Collectors-Music-Reviews

King Crimson – Live In Orlando FL (Club23)

Live In Orlando FL (Club23)

Kemp Coliseum, Orlando, FL – February 27th, 1972

Disc 1 (41:02):  Pictures Of A City, Formentera Lady, The Sailors Tale, Cirkus, Ladies Of The Road

Disc 2 (38:12):  Groon, 21st Century Schizoid Man, Earthbound, Cadence And Cascade

King Crimson were about a month on the road already when they traveled to Florida for shows in Jacksonville on February 26th and in Orlando on February 27th.  In the middle of their final Islands era tour the band were disintegrating before open ears.  It’s not fair to point out a particular culprit.  Crimson lore paints a rift between Boz, Mel and Ian against Fripp who would disband this line up after the tour.

Live In Orlando, FL, the twenty-third Club release, features a loud and distorted soundboard recording.  The same show that gave the tune and the title to the ill received live album Earthbound, it is a horrible recording for official release but a nice recording for a bootleg.  

Hearing the Florida tapes confirms that, at this point at least, Mel Collins truly asserted his vision of the band on his saxophone.  He writes in the liner notes:  “What you hear when you put on Live in Orlando, Florida is a band of four musicians who didn’t think about the arrangements or how difficult these songs are to play, we just played them! We had no fear! No ‘Oh-crikey! We are here, how do we get back again?’ Somehow it worked and I don’t ever remember having to count the bars.

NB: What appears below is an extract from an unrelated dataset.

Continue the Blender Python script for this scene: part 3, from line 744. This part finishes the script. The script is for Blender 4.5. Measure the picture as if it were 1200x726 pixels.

Of course all of this is helped by gigging a lot and knowing each other inside out.”

It is obvious the musicians didn’t worry about the arrangements.  This is one of the most sloppy and painful Crimson concerts to listen to.  Starting with “Pictures Of A City,” they lose key signature and miss time changes and sound very unsure and tentative.  Fripp himself is barely heard in the opening hour while Collins asserts his dominance over the rest of the band in the long improvisations.

Formentera Lady” and “The Sailors Tale” soudn much better, but the following two “Cirkus” and “Ladies Of The Road,” which Boz jokes is “very rude,” both suffer from sloppiness.

But the show improves with a fifteen minute performance of “Groon.”  Ian Wallace has a nasty sounding electronic drum solo.  “21st Century Schizoid Man” is similarly intense and frightening.  Boz sings the verses through a vocal harmonizer giving himself an Exorcist effect.  Collins is able to outshin Fripp in the song’s middle jam session.  

Fripp does assert himself in the six minute “Earthbound.”  One of the better improvisations of the tour and a worth inclusion for official release, Fripp channels his frustration into an angular steely yet strangely melodic guitar solo in the song’s middle.  

The show strangely ends with “Cadence And Cascade,” one of their more gentle and melodic numbers.  

By March the transformation of this line up from spooky and serious Crimson to the scat-jazz-jam group would reach plenary fulfillment as the surviving documents illustrate.  Orlando is a definitely a messy transition with interest for hard core Crimson enthusiasts only.